AIM OF THE EXERCISE:
Below are records; please write out exactly the lines from the first line through the line containing "bm, foam('#4f7d1c'), bd)", with no pictures.
-- BEGIN INPUT ROWS --
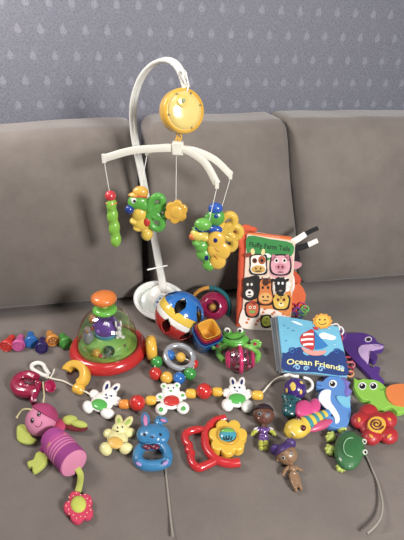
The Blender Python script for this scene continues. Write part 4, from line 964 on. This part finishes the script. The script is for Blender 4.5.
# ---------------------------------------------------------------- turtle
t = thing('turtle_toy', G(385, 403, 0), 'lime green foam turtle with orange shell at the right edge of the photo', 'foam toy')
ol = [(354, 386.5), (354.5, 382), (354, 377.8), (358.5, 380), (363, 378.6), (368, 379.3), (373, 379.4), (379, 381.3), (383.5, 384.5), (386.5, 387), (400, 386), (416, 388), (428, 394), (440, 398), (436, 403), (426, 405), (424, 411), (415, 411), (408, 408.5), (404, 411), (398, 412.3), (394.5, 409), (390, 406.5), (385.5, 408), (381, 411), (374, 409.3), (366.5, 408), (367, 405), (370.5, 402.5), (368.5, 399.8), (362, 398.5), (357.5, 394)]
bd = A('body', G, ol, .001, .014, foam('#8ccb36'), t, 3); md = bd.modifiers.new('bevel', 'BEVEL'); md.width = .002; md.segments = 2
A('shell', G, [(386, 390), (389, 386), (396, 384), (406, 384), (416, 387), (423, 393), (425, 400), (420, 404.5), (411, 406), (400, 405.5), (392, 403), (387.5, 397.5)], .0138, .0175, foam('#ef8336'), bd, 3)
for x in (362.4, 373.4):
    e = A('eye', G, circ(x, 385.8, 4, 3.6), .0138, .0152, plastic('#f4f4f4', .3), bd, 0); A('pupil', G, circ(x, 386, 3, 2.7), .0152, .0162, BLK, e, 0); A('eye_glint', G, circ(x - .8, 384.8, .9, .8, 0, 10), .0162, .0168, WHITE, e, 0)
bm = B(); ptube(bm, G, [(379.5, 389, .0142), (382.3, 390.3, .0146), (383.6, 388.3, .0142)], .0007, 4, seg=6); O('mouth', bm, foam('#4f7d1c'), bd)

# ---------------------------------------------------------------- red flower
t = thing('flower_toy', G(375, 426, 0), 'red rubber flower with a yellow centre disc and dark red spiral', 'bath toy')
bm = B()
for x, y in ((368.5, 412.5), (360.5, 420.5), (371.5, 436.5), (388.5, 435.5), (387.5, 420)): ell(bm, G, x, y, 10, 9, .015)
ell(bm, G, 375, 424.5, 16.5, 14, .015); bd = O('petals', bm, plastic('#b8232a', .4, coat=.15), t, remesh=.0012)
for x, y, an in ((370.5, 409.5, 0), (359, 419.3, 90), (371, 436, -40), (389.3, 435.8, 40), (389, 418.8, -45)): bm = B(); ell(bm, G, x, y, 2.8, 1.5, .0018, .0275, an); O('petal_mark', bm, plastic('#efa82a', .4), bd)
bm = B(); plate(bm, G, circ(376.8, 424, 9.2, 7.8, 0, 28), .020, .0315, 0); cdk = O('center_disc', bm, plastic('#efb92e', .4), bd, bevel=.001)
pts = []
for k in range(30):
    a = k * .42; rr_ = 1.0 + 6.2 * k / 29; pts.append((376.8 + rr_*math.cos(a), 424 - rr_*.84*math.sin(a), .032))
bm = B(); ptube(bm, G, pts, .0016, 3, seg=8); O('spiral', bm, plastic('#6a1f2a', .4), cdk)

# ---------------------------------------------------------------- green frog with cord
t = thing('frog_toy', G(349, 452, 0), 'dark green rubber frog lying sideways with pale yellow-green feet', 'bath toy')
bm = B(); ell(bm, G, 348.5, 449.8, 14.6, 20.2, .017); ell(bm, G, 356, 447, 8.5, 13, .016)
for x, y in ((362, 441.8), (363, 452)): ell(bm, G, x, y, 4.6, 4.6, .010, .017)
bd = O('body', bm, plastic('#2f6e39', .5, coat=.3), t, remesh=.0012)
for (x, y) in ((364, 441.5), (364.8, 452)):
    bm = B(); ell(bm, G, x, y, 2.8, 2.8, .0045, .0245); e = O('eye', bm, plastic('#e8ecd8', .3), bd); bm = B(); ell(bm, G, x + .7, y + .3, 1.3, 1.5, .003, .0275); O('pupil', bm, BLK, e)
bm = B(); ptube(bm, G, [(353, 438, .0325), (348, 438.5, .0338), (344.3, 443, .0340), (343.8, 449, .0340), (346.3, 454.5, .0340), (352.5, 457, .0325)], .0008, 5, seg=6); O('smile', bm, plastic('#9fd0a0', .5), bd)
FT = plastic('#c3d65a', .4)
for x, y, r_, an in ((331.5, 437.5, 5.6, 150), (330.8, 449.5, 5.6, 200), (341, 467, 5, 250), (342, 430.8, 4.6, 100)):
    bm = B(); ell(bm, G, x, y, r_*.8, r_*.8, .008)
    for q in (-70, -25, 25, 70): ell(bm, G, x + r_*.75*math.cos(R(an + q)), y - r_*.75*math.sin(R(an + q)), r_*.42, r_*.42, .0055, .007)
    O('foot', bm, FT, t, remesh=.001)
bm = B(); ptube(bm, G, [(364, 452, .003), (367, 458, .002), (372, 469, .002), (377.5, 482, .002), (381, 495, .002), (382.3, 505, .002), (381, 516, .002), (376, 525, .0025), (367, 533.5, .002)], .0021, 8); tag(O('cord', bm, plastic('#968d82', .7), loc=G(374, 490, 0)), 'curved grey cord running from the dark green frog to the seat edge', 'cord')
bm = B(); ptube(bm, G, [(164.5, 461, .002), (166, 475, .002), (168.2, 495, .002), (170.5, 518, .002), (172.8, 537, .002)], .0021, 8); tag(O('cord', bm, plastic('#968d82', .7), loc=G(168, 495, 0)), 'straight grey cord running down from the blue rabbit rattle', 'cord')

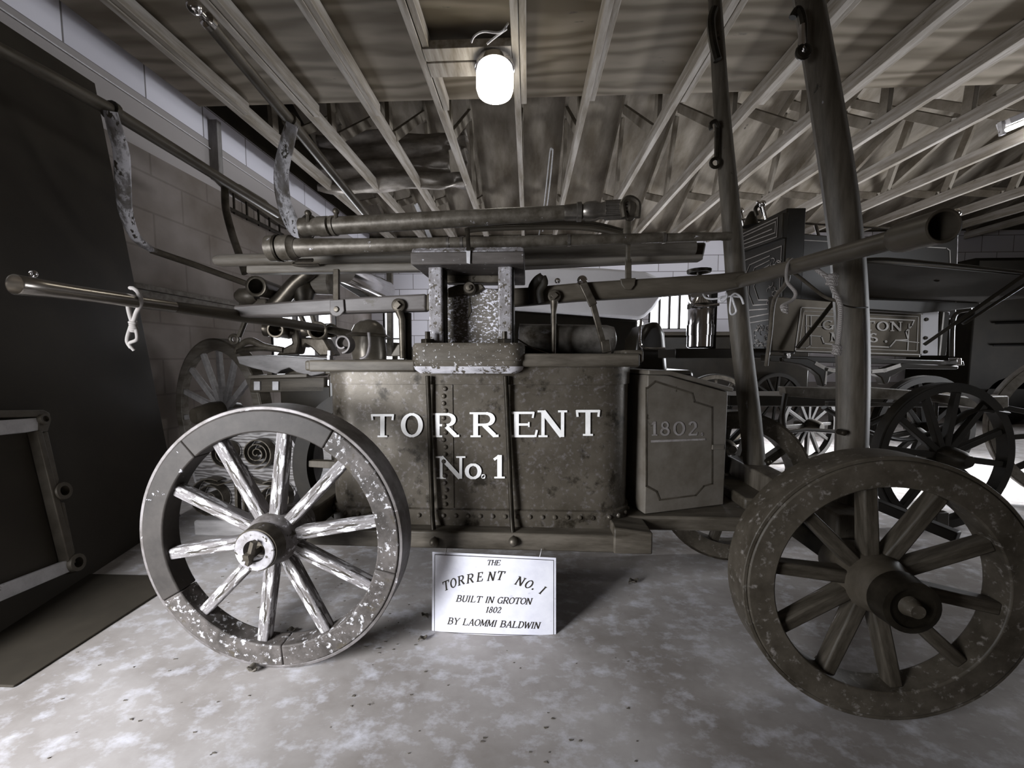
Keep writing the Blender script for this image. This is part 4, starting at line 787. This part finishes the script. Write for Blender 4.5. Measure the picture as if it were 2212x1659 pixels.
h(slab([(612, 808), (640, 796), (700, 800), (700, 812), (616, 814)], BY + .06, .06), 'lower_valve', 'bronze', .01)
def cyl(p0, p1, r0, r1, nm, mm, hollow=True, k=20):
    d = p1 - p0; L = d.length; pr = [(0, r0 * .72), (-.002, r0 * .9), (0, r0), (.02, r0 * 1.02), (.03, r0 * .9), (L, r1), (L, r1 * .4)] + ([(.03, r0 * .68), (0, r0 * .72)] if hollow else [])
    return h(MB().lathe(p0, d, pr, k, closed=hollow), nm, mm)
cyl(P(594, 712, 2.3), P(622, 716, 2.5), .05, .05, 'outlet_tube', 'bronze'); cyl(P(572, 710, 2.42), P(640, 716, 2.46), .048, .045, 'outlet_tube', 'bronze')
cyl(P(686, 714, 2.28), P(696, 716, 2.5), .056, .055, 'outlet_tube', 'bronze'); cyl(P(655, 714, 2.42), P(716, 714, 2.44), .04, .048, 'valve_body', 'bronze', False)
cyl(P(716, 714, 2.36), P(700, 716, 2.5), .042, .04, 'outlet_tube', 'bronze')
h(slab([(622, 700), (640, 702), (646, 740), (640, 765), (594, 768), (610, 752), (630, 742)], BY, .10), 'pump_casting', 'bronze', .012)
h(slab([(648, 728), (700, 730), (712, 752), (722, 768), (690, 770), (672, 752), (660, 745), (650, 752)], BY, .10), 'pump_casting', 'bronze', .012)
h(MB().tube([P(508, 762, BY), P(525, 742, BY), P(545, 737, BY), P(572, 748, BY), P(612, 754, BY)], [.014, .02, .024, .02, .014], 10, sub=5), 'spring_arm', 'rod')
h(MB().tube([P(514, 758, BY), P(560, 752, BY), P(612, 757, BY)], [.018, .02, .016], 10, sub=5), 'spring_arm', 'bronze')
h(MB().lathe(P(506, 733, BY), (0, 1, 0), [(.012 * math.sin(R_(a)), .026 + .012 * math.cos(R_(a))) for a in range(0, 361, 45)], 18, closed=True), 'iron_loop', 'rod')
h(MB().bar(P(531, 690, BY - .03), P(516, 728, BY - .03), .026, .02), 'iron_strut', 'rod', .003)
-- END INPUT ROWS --
FULL RESPONSE:
The Blender Python script for this scene continues. Write part 4, from line 964 on. This part finishes the script. The script is for Blender 4.5.
# ---------------------------------------------------------------- turtle
t = thing('turtle_toy', G(385, 403, 0), 'lime green foam turtle with orange shell at the right edge of the photo', 'foam toy')
ol = [(354, 386.5), (354.5, 382), (354, 377.8), (358.5, 380), (363, 378.6), (368, 379.3), (373, 379.4), (379, 381.3), (383.5, 384.5), (386.5, 387), (400, 386), (416, 388), (428, 394), (440, 398), (436, 403), (426, 405), (424, 411), (415, 411), (408, 408.5), (404, 411), (398, 412.3), (394.5, 409), (390, 406.5), (385.5, 408), (381, 411), (374, 409.3), (366.5, 408), (367, 405), (370.5, 402.5), (368.5, 399.8), (362, 398.5), (357.5, 394)]
bd = A('body', G, ol, .001, .014, foam('#8ccb36'), t, 3); md = bd.modifiers.new('bevel', 'BEVEL'); md.width = .002; md.segments = 2
A('shell', G, [(386, 390), (389, 386), (396, 384), (406, 384), (416, 387), (423, 393), (425, 400), (420, 404.5), (411, 406), (400, 405.5), (392, 403), (387.5, 397.5)], .0138, .0175, foam('#ef8336'), bd, 3)
for x in (362.4, 373.4):
    e = A('eye', G, circ(x, 385.8, 4, 3.6), .0138, .0152, plastic('#f4f4f4', .3), bd, 0); A('pupil', G, circ(x, 386, 3, 2.7), .0152, .0162, BLK, e, 0); A('eye_glint', G, circ(x - .8, 384.8, .9, .8, 0, 10), .0162, .0168, WHITE, e, 0)
bm = B(); ptube(bm, G, [(379.5, 389, .0142), (382.3, 390.3, .0146), (383.6, 388.3, .0142)], .0007, 4, seg=6); O('mouth', bm, foam('#4f7d1c'), bd)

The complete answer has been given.